Composed in a fresh macaron palette of nude, rose coral pink, faint blue, and mint, with dollops of imperial black and gold, this felt like a magnificent court.
For those who desire their couture to blend beauty with technical excellence, Saab and his atelier are second to none on their day. No wonder Elie won a standing ovation. As the cast assembled on the staircase, he took his familiar modest bow.
Fang Couture: Zhezhi chic at the Eiffel Tower

East dialogued with West this season at Fang Couture, an elegant indie label that staged its first show on a terrace facing the Eiffel Tower.
Created by China-born Fang Yang, a graduate of noted Paris fashion college Esmod, Fang is all about blending great European fabrics and silhouettes with clever Chinese techniques.
The collection’s key idea was using Zhezhi, the Chinese art of paper folding, a little like their version of origami, which ranged from handkerchiefs folded into wee flowers to some beguiling dresses made of dexterously folded duchess satin. The result was a very refined series of folded lattice dresses, such as a ruby red sheath finished with tiny buds of jade beads.

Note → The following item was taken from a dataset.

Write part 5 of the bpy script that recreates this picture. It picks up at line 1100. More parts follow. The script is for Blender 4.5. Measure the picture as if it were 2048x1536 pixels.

Fang founded the brand with her life partner Grégoire Caillol, and together they have dreamed up a marque with a distinctive point of view. In 2015, she opened the couture maison By Fang.
Fang also showed breastplate tops made in puckered black organza finished with crystals, or a pair of beautiful chiffon lattice bustier dresses decorated with tiny amethysts – in red or softer beige.
“I wanted to work with silk and other fabrics the way I had worked with paper. It’s a homage to my heritage and also to my idea of Parisian elegance,” explained Fang in a pre-show preview.
As the sun descended, Yang staged her show, the refined delicacy of the clothes happily contrasted by the raw power of the tower across the Seine. East rather at ease with the West, just like this collection.
ArdAzAei: Folded sea, fine food

Charles Darwin would have loved the latest collection by ArdAzAei, and the audience certainly did too.
Darwin believed – quite rightly – that the origin of life was the meeting of land and sea, which was why he studied mollusks on the shores of the North Sea, while a student at the University of Edinburgh. Like the great scientist, ArdAzAei’s designer Bahareh Arkadani found inspiration from the sea, more specifically the sea urchin, with its unlikely pentaradial geometry and mythical status as “talismans of protection.”
Entitled The Folded Sea, the collection played on the ideal shape of sea urchins, whose shells decorate seaside homes from Galway to Gothenburg, Nantes to Naples.
The result was a hyper-original collection of undulating shapes, ribbed formers, and unexpected drama. Suggesting the curvature of a bivalve with opening black crepe blazers and bustier dresses. The glistening finish of crustaceans in techy ecru pantsuits. Or playing visually on a stormy sea in a superb, layered lurex gown, finished with bold cut-outs. Everything looked elegant and noble in the midday light of the airy ground floor of the Cartier Foundation. To ArdAzAei fell the honor of being the first couture house to show there since the art center’s recent restoration, in some savvy management.

Though highly eco-conscious, Arkadani is not afraid to use advanced fabrics – like the “armor-plated” cocktail with protective straps that sat three inches off the shoulders, made of silk, cotton and stainless steel.
Arkadani could do with a little self-editing. Quite a few looks had one too many swirls, dissections or ruffles. But this was still a special fashion statement, using the power of fabric and fashion imagery to suggest a more beautiful, and understanding, world.
Staged at a slow speed, surprisingly to a soundtrack that included a lovely quirky industrial track named Metabolism by Baintermix, this was one of those shows one only ever sees in Paris couture.
Celebrated with delightful food courtesy of the happening Danish chef Claus Meyer, a new star of Nordic cuisine. Hand-dived scallops on caviar with white sturgeon caviar, topped by a sprinkling of fennel. Oyster emulsion with pickled cucumber and flowers, all washed down by an excellent Spanish biodynamic wine, Can Sumoi Ancestral Montonega.
Come to think of it, Darwin would have approved of the food too.